Sin embargo, sus operaciones económicas siempre tuvieron como meta el dotar a
la Orden de los fondos suficientes para mantener en Tierra Santa un ejército en
pie de guerra constante.
La Cruz paté roja
El 27 de abril de 1147, el papa Eugenio III convoca en
Francia la II Cruzada, y, de paso, asiste al capítulo de la Orden celebrado en
París. El Papa concedió a los templarios el derecho a llevar permanentemente
una cruz sencilla, pero ancorada o paté, que simbolizaba el martirio de Cristo.

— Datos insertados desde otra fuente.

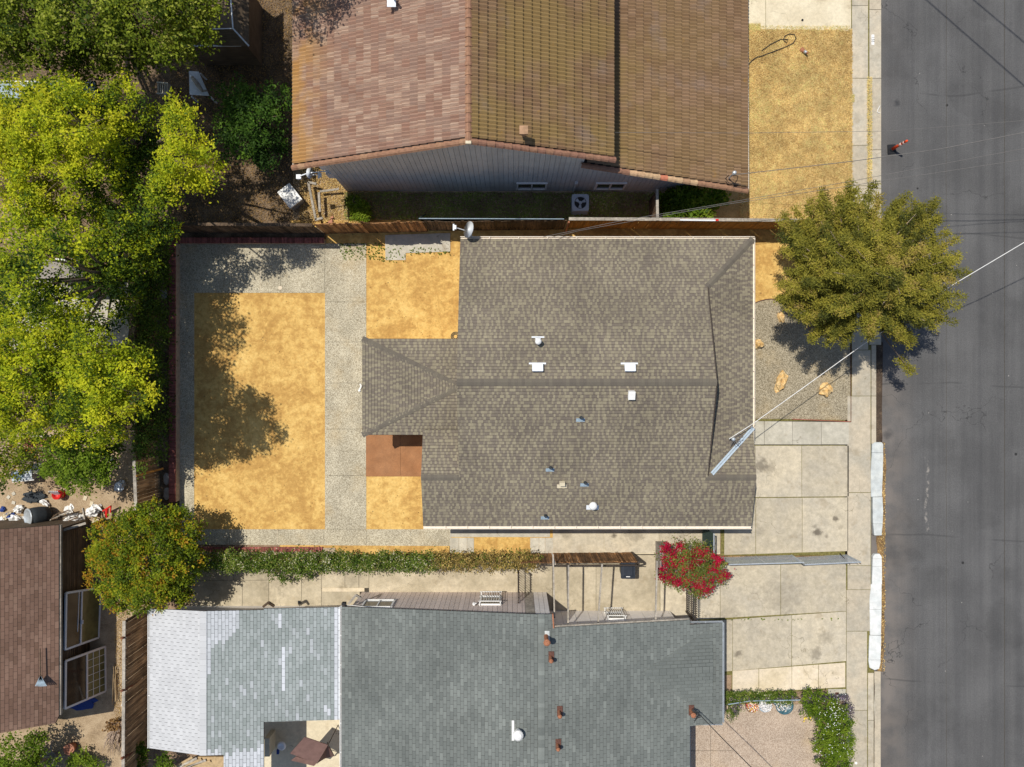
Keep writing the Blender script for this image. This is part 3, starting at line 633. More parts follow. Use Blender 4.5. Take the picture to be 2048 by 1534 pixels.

El color autorizado para tal cruz fue el rojo porque «que era el símbolo de la
sangre vertida por Cristo, así como también de la vida. Puesto que el voto de
cruzada se acompañaba de la toma de la cruz, y llevarla permanentemente
simbolizaba la persistencia del voto de cruzada de los templarios». La cruz
estaba colocada sobre el hombro izquierdo, encima del corazón. En el caso de
los caballeros, sobre el manto blanco, símbolo de pureza y castidad. En el caso
de los sargentos, sobre el manto negro o pardo, símbolo de fuerza y valor.
Asimismo, el pendón del Temple, que recibe el nombre de baussant, también
incluía estos dos colores, el blanco y el negro.